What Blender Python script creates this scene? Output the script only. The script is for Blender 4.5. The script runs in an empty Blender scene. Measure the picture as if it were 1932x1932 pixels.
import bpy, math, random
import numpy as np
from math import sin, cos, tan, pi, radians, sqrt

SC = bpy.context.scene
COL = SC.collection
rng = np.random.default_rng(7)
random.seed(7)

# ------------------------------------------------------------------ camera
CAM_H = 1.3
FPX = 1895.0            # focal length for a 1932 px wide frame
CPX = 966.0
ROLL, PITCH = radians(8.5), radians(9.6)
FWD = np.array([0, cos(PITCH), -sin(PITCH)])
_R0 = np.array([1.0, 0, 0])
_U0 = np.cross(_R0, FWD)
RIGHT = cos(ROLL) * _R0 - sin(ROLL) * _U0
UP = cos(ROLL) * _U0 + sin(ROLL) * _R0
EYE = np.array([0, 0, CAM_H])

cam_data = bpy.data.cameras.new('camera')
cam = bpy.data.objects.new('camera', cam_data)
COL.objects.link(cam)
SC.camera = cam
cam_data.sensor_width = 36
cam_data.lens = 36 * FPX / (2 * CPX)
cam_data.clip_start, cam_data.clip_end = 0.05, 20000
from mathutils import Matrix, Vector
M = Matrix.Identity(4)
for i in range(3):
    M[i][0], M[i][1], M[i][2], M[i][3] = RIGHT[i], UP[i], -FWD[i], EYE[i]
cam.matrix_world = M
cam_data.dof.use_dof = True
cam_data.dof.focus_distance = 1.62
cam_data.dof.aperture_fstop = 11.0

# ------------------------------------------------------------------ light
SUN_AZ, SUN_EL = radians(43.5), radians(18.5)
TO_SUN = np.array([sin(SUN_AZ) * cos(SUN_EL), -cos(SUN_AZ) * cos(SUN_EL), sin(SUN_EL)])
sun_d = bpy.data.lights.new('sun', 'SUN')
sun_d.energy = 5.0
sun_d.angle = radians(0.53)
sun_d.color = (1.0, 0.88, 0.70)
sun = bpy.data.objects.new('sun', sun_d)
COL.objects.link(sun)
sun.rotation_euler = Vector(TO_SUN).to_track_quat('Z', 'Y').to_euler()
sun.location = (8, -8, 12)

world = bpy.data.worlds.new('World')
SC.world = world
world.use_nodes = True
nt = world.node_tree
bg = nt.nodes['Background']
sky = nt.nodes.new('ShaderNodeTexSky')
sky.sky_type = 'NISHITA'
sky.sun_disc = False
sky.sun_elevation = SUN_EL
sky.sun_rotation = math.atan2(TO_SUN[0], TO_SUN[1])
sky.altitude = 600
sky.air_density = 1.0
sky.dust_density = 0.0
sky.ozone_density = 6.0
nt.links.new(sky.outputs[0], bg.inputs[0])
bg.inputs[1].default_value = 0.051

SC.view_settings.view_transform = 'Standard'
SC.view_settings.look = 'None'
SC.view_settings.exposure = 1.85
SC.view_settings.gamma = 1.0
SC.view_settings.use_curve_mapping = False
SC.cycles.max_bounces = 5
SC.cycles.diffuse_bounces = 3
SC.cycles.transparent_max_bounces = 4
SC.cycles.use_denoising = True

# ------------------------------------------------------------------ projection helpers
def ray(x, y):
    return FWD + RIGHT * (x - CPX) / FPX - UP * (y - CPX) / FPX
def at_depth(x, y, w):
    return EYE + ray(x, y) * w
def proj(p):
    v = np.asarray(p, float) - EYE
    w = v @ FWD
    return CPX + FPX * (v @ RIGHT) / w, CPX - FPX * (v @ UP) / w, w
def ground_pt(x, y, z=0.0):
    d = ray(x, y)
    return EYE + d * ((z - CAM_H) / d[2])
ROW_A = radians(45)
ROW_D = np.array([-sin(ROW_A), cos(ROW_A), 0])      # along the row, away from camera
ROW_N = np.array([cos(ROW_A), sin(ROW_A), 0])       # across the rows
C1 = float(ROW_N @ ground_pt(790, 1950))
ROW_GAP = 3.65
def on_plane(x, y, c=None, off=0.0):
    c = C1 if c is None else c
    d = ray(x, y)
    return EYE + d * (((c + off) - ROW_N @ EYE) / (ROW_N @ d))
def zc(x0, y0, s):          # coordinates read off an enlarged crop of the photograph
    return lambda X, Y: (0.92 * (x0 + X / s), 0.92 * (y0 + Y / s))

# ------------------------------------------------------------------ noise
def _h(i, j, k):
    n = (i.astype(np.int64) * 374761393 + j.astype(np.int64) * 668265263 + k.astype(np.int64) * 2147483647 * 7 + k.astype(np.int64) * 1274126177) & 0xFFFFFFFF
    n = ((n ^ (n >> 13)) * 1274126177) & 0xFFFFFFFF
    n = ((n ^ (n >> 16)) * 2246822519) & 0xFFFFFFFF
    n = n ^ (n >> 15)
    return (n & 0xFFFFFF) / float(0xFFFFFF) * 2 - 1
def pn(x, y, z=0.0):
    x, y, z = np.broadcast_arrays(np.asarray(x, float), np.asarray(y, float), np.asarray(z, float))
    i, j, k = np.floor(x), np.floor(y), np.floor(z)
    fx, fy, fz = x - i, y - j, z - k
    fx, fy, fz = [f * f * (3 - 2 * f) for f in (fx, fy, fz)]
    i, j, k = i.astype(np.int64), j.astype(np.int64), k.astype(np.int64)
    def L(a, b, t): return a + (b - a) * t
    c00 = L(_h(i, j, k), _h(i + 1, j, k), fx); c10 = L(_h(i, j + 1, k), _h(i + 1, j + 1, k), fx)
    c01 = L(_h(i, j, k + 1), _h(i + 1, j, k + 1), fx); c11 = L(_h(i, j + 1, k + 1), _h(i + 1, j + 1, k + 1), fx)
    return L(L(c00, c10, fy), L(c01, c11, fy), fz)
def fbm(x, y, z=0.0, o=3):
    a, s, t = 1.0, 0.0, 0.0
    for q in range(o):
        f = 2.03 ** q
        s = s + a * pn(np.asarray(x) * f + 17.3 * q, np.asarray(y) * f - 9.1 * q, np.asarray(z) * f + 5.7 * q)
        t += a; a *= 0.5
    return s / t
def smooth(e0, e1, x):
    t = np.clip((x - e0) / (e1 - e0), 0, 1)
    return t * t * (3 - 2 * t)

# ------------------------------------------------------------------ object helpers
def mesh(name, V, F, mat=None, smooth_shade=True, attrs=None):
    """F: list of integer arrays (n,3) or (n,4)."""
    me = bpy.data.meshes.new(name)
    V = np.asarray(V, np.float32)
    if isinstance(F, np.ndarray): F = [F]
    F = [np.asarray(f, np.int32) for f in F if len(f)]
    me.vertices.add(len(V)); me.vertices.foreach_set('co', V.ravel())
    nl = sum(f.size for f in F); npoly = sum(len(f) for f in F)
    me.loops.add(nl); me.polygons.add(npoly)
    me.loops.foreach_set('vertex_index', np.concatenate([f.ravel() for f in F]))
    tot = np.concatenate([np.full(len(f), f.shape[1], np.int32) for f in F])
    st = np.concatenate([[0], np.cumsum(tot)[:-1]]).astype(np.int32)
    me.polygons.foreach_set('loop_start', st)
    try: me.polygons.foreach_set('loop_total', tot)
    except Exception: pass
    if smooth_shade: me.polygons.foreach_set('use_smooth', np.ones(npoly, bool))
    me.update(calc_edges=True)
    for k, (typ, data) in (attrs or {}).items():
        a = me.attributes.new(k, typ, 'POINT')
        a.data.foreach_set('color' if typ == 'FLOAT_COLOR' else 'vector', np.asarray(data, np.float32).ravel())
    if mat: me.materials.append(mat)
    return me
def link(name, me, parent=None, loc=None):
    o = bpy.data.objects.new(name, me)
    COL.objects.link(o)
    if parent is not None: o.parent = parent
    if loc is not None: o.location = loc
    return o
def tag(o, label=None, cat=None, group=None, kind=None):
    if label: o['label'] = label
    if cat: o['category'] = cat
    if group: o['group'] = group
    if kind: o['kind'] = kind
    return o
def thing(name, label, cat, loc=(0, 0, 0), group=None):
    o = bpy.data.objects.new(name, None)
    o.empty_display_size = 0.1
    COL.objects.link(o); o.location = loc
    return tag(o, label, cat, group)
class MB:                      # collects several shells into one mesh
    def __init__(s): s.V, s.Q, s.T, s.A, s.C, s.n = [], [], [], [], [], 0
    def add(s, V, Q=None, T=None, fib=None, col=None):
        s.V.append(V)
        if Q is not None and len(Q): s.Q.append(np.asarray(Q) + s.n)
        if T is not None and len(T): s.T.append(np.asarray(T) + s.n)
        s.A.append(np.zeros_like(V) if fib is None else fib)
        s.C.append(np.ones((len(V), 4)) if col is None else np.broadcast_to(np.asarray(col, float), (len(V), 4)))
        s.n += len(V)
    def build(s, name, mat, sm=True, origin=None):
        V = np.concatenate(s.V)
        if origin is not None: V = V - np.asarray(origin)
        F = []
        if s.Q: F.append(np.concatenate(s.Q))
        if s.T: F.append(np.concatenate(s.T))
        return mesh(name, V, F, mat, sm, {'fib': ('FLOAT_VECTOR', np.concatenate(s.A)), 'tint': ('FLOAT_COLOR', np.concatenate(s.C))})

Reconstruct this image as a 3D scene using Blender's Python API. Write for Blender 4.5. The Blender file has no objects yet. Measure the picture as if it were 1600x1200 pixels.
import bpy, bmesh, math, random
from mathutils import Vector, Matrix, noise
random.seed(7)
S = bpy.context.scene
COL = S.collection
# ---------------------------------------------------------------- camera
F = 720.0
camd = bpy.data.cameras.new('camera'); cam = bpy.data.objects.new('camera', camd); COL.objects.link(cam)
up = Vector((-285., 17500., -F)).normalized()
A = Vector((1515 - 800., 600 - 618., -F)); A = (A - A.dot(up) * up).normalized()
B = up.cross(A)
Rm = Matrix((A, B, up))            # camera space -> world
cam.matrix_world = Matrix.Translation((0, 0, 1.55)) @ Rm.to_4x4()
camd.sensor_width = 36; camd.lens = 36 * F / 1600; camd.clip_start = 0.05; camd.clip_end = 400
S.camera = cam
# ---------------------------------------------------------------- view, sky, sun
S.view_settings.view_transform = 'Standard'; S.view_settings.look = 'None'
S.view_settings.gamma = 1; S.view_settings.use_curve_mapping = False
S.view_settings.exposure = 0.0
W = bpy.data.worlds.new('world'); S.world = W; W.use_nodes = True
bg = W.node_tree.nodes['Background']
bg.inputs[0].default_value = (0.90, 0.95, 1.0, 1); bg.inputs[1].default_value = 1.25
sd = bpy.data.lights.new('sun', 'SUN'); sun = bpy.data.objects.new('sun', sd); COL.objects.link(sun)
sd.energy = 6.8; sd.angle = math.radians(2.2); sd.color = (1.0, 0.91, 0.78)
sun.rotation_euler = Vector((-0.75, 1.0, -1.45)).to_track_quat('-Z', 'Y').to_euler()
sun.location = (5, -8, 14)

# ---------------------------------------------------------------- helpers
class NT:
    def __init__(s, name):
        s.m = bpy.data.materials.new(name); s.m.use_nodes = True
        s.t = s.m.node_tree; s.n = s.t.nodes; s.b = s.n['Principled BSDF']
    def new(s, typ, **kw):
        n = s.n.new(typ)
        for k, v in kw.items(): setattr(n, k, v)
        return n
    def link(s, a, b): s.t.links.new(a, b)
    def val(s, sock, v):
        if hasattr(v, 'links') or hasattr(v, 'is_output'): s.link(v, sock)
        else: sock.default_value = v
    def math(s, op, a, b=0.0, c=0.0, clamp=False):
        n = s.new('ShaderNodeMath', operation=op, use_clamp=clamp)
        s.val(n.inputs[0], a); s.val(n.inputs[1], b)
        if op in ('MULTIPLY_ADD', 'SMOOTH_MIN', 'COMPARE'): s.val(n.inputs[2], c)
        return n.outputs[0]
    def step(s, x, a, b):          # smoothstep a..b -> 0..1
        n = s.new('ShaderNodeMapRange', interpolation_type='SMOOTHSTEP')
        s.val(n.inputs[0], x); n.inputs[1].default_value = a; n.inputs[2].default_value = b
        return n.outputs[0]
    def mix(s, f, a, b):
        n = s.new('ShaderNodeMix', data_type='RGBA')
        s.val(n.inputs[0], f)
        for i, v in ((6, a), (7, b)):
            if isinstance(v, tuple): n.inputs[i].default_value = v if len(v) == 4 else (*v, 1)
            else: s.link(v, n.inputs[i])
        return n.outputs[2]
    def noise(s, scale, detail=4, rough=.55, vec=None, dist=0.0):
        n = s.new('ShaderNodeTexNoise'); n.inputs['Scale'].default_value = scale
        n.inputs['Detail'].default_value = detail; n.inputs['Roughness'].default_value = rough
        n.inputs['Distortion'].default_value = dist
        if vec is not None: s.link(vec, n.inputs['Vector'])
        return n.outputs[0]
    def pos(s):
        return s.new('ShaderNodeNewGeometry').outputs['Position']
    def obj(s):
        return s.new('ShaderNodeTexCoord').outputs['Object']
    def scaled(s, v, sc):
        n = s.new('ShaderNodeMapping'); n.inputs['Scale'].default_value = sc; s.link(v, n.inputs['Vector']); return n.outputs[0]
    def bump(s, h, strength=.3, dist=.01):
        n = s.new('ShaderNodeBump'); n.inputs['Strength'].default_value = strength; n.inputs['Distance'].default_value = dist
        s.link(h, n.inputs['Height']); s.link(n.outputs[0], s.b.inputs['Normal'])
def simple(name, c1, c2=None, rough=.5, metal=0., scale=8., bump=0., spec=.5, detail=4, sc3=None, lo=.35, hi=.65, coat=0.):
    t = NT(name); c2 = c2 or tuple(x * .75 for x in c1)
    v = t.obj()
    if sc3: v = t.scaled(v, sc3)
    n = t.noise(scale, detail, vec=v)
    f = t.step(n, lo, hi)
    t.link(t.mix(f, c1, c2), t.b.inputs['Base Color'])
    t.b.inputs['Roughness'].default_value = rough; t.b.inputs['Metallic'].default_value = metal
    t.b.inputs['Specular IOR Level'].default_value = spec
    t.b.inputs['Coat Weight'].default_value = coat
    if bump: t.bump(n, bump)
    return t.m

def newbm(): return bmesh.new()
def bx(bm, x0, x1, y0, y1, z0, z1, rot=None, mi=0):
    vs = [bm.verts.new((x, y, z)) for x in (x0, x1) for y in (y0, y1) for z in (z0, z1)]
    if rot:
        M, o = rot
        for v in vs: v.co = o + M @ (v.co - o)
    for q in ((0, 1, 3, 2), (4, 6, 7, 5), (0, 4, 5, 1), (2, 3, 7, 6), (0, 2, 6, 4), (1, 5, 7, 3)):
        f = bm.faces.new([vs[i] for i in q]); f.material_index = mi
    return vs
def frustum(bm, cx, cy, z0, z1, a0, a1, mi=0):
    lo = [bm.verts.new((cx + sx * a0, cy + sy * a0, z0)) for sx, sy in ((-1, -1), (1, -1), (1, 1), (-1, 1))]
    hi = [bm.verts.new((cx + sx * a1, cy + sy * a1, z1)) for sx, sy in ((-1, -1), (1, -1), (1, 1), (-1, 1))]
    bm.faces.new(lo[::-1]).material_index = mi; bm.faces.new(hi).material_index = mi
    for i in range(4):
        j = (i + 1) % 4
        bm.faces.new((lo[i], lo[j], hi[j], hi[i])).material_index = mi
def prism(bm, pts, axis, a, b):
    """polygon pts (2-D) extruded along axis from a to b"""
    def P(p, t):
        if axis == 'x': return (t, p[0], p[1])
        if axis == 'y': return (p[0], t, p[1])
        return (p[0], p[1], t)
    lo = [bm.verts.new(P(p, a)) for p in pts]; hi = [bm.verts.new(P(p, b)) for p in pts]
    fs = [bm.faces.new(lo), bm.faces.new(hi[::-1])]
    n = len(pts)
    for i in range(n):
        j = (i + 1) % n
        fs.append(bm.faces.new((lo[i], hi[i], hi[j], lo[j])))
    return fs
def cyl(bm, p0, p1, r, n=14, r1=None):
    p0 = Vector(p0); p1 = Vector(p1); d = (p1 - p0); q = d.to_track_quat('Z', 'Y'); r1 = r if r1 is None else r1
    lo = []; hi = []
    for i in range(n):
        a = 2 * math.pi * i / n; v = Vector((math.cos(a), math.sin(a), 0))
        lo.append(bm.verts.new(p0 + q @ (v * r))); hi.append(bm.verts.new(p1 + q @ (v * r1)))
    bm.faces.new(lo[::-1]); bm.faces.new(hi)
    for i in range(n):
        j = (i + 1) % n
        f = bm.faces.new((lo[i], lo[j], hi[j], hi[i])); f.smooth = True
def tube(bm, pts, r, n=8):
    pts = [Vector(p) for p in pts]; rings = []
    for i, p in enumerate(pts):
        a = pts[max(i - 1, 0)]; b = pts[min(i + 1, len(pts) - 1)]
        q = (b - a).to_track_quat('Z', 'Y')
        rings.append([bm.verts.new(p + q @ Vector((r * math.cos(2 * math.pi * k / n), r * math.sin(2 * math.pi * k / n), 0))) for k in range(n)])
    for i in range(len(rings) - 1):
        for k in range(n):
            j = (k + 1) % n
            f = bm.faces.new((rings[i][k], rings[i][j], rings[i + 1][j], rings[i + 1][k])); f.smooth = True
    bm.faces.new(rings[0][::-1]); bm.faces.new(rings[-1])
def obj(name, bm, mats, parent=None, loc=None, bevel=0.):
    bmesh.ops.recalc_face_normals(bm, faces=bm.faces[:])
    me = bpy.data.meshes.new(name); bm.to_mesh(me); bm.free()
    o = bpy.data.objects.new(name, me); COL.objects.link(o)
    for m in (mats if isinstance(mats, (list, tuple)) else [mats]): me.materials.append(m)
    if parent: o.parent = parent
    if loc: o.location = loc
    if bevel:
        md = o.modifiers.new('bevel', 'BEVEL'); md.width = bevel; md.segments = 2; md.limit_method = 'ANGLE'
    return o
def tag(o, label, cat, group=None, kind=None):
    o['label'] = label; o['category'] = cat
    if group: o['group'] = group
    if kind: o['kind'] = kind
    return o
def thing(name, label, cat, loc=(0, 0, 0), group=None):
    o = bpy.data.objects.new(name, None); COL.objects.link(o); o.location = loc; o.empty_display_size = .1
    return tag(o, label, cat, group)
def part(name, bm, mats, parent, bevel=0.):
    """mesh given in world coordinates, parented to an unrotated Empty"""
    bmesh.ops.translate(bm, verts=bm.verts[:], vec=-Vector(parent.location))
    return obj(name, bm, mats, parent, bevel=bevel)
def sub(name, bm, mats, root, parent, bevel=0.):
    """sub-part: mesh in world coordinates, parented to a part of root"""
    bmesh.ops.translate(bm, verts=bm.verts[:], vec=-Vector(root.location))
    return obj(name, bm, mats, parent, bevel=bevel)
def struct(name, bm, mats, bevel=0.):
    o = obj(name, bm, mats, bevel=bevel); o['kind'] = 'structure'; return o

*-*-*

Pick out all lines containing the string "pixels".

— OUTPUT —
What Blender Python script creates this scene? Output the script only. The script is for Blender 4.5. The script runs in an empty Blender scene. Measure the picture as if it were 1932x1932 pixels.
Reconstruct this image as a 3D scene using Blender's Python API. Write for Blender 4.5. The Blender file has no objects yet. Measure the picture as if it were 1600x1200 pixels.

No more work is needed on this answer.